Selain itu masih banyak pula orangtua yang berpikir bahwa selama anak hanya bermain “dirumah” itu aman. Namun pada kenyataannya dibalik pintu kamar, ketika mereka bermain ponsel akses menuju dunia luar terbuka lebar melalui internet dimana tak semua berdampak positif.

Orangtua Harus Hadir, Bukan Hanya Sekedar Mengawasi

“Jangan bicara dengan orang asing” kalimat ini mungkin tidak terdengar asing lagi, nasihat yang selalu disampaikan orangtua kepada setiap anak nya. Akan tetapi kini orang asing dapt muncul dengan berbagai bentuk avatar lucu, karakter kesukaan, dengan kata-kata manis di kolam komentar. Disinilah peran orangtua dibutuhkan. Bukan hanya sebagai pengawas, orangtua harus turut hadir sebagai teman bercerita yang bisa dipercaya anak kapan saja.

Beberapa cara dapat dilakukan oleh orangtua dalam mencegah kekerasan seksual terhadap anak seperti :

Ingatkan Pentingnya Privasi

Selalu ajarkan kepada anak betapa pentingnya area sensitif kemaluan, payudara, dll untuk tidak dilihat oleh orang asing. Jika anak mengalami bentuk pelecehan seksual berikan ruang komunikasi yang aman agar anak dapat bercerita tanpa rasa takut dan malu.

Bangun Komunikasi dengan Anak

Membangun komunikasi dengan anak mampu mencegah anak dari kekerasan seksual. Tanyakan keseharian anak selepas pulang sekolah ataupun bermain. Selalu pantau aktivitas media sosial anak dengan menanyakan apa saja yang mereka lakukan ketika online, adakah yang membuat mereka merasa senang, kesal atau marah, dan luangkan waktu untuk online bersama anak sekedar melihat vidio hiburan atau info edukatif.

Batasi Penggunaan Media Sosial Anak

Sebelum memberikan anak media sosial, buatlah perjanjian untuk membatasi aktivitas anak.
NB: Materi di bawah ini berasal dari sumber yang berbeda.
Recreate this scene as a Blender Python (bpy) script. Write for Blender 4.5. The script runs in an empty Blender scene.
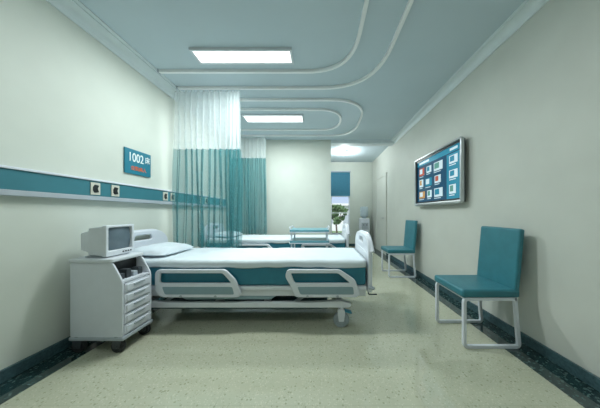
import bpy, bmesh, math, random
from mathutils import Vector, Matrix, noise
random.seed(4)
scene = bpy.context.scene
COL = scene.collection

# ------------------------------------------------------------ materials
def mat(name, color, rough=0.5, metal=0.0, var=0.06, scale=12.0, bump=0.0, bscale=60.0, coat=0.0, emit=None, estr=0.0, trans=0.0):
    m = bpy.data.materials.new(name); m.use_nodes = True
    nt = m.node_tree; N = nt.nodes; L = nt.links
    b = N['Principled BSDF']
    b.inputs['Roughness'].default_value = rough
    b.inputs['Metallic'].default_value = metal
    b.inputs['Coat Weight'].default_value = coat
    b.inputs['Transmission Weight'].default_value = trans
    tc = N.new('ShaderNodeTexCoord'); nz = N.new('ShaderNodeTexNoise')
    nz.inputs['Scale'].default_value = scale; nz.inputs['Detail'].default_value = 4
    L.new(tc.outputs['Object'], nz.inputs['Vector'])
    cr = N.new('ShaderNodeValToRGB')
    c = Vector(color)
    cr.color_ramp.elements[0].position = 0.3; cr.color_ramp.elements[1].position = 0.7
    cr.color_ramp.elements[0].color = (*[max(0, x*(1-var)) for x in c], 1)
    cr.color_ramp.elements[1].color = (*[min(1, x*(1+var)) for x in c], 1)
    L.new(nz.outputs['Fac'], cr.inputs['Fac'])
    L.new(cr.outputs['Color'], b.inputs['Base Color'])
    if bump > 0:
        n2 = N.new('ShaderNodeTexNoise'); n2.inputs['Scale'].default_value = bscale
        L.new(tc.outputs['Object'], n2.inputs['Vector'])
        bp = N.new('ShaderNodeBump'); bp.inputs['Strength'].default_value = bump; bp.inputs['Distance'].default_value = 0.01
        L.new(n2.outputs['Fac'], bp.inputs['Height']); L.new(bp.outputs['Normal'], b.inputs['Normal'])
    if emit:
        b.inputs['Emission Color'].default_value = (*emit, 1); b.inputs['Emission Strength'].default_value = estr
    return m

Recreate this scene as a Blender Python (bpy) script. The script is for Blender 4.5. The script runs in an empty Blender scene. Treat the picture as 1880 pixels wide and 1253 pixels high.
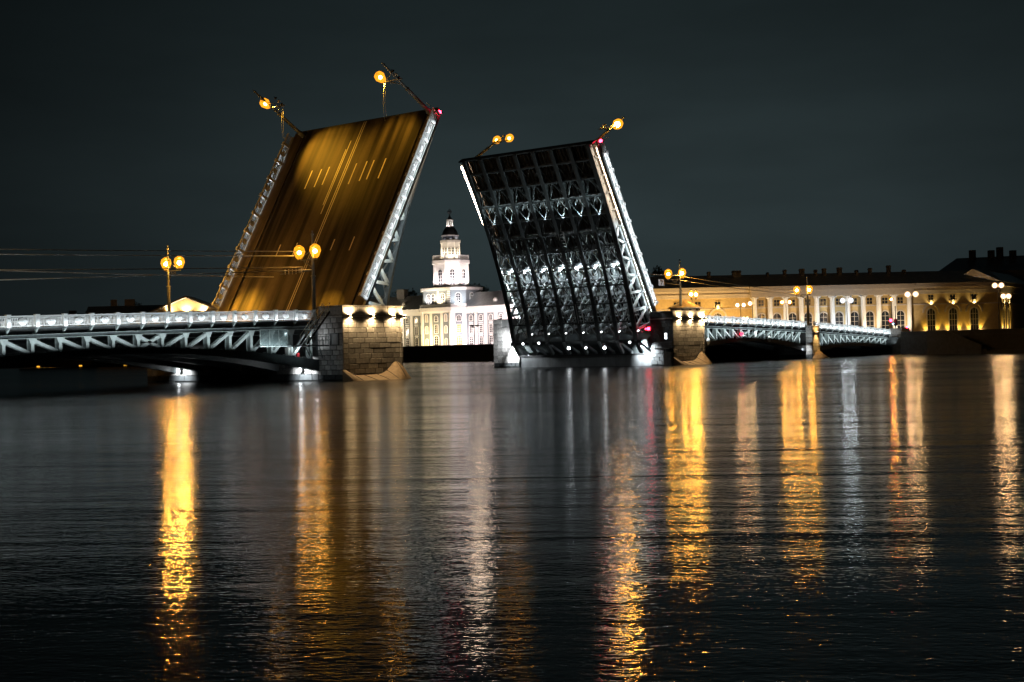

Semisal tidak online di waktu tidur (9pm), dikarenakan algoritma pada jam tersebut sangat rawan dengan konten berbau 18+

Laporkan Kasus Kekerasan Seksual

Apabila orangtua mengetahui anak mengalami kekerasan seksual, jangan diam laporkan segera kepada pihak berwajib agar anak mendapat perlindungan dan keadilan. Orangtua dapat menghubungi pihak layanan seperti :

– Call Center SAPA 129 – Layanan dari Kementerian Pemberdayaan Perempuan dan Perlindungan Anak (KemenPPA)
– Komnas Perempuan – Lembaga yang melayani kasus kekerasan berbasis gender serta memberikan pendampingan kepada korban
– Komnas HAM
– Lembaga Perlindungan Saksi dan Korban (LPSK) – Memberikan perlindungan kepada saksi dan korban
– Kantor Polisi Terdekat
– Pusat Pelayanan Terpadu Pemberdayaan Perempuan dan Anak (P2TP2A)
– Unit Pelaksanaan Teknis Daerah Perlindungan Perempuan dan Anak (UPTD PPA)

Saya percaya bahwa teknologi adalah alat. Ia bisa menjadi sumber yang bermanfaat, namun juga bisa menjadi bencana ketika disalahgunakan. Dalam kasus kekerasan seksual terhadap anak, yang kita butuhkan bukan hanya perangkat hukum, tapi juga kesadaran kolektif. Dan yang paling utama: keterlibatan aktif orangtua.

Sebagai bagian dari masyarakat yang melek digital, mari kita tidak menutup mata. Mari dampingi anak-anak kita bukan hanya secara fisik, tapi juga secara digital. Mari bantu mereka tumbuh sebagai generasi yang tidak hanya cerdas, tapi juga aman dan terlindungi.